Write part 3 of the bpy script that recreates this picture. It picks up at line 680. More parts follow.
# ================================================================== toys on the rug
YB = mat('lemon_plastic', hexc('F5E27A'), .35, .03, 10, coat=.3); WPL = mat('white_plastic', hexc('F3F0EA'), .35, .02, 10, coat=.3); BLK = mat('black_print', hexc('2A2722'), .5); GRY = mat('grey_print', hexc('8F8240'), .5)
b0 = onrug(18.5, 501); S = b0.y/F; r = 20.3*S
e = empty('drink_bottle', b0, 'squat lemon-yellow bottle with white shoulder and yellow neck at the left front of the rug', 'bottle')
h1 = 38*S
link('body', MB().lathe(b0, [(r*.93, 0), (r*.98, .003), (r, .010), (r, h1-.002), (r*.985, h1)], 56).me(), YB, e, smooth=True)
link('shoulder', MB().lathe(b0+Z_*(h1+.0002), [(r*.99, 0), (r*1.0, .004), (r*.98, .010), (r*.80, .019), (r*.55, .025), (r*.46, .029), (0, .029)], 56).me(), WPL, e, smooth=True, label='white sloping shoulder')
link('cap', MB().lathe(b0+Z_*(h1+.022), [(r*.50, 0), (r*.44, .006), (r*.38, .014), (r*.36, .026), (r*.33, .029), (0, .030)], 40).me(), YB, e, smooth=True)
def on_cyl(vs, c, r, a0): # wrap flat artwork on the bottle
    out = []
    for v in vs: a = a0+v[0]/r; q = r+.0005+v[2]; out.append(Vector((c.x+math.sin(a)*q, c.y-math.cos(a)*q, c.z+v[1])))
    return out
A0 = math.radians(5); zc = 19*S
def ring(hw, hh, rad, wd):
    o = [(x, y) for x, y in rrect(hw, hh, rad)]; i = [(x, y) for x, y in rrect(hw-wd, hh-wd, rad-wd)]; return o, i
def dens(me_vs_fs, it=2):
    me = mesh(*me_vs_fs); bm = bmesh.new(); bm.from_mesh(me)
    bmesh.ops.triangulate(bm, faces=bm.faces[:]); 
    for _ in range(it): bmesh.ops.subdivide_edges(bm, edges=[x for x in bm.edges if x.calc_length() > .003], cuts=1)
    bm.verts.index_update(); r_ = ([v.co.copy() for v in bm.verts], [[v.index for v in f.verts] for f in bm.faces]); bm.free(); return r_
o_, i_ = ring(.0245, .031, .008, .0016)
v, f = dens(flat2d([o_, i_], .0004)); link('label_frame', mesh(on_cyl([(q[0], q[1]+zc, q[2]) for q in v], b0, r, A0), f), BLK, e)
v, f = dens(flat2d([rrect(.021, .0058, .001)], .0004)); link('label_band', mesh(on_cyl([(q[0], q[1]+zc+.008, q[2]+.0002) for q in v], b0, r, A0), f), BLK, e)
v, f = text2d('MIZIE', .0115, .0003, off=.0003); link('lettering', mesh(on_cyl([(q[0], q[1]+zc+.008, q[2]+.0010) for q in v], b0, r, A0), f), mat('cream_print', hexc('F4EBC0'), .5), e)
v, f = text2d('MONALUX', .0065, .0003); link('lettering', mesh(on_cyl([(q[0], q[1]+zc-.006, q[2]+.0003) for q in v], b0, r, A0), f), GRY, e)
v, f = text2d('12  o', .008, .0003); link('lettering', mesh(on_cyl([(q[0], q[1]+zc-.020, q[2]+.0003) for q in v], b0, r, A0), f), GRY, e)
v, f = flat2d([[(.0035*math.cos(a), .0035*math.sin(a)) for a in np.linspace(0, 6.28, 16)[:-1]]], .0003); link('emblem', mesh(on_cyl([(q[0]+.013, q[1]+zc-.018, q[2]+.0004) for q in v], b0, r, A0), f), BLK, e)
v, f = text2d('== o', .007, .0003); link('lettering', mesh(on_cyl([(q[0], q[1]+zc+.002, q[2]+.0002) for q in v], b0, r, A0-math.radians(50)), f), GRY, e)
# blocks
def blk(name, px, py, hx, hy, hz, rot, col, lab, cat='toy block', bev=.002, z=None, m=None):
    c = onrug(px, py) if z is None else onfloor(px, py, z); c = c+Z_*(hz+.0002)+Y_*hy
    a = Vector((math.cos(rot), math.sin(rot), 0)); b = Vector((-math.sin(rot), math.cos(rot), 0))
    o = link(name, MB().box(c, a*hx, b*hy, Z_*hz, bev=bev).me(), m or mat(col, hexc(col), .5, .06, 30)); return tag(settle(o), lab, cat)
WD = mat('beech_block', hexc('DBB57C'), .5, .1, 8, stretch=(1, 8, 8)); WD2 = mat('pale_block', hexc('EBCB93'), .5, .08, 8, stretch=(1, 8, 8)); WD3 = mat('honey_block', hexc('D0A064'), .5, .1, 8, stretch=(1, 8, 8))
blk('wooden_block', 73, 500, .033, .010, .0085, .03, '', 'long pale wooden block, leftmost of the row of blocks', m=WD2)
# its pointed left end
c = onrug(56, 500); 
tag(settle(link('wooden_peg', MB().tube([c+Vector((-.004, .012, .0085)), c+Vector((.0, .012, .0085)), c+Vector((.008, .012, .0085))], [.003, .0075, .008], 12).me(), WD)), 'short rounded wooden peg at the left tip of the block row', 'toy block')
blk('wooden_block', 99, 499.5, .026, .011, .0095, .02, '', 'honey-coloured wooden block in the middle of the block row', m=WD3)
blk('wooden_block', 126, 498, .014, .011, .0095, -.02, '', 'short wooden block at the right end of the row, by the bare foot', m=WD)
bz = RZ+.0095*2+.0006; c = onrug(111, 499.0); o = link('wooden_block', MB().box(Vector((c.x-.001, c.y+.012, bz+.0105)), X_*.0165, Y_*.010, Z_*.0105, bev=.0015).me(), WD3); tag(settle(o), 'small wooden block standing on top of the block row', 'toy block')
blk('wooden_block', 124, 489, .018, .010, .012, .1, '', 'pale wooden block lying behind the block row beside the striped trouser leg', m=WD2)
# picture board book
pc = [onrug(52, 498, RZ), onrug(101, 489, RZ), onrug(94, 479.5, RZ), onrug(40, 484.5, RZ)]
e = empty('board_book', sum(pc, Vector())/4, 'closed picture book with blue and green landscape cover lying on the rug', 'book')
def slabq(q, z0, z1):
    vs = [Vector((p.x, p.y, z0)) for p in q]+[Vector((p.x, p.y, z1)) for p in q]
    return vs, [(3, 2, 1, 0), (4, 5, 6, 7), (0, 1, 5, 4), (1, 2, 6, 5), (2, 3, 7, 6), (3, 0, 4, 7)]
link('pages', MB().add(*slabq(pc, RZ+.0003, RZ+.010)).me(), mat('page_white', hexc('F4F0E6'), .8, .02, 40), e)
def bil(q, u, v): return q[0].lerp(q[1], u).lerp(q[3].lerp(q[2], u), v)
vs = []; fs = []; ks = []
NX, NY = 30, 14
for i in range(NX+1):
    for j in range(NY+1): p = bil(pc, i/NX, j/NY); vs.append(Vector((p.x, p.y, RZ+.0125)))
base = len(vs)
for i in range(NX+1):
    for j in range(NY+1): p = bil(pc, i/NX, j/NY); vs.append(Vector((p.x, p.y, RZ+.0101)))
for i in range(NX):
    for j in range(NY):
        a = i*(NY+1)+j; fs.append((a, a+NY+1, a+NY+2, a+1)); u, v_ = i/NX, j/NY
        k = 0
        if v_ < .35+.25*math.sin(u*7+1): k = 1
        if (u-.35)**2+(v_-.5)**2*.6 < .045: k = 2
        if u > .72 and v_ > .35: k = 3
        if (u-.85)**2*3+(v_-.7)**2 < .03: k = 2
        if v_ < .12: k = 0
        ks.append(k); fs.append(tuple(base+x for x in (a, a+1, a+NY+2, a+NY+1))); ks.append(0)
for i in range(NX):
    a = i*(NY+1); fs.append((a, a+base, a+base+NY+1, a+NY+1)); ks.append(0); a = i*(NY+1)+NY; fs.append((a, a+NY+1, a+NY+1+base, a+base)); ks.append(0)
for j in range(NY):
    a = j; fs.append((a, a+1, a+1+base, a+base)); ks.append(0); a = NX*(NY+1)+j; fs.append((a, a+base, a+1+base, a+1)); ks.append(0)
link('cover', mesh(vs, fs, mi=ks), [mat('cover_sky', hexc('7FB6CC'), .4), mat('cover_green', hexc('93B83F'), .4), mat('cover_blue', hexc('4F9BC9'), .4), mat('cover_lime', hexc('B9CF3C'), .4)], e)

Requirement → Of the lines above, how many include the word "picture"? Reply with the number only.

Expected answer → 3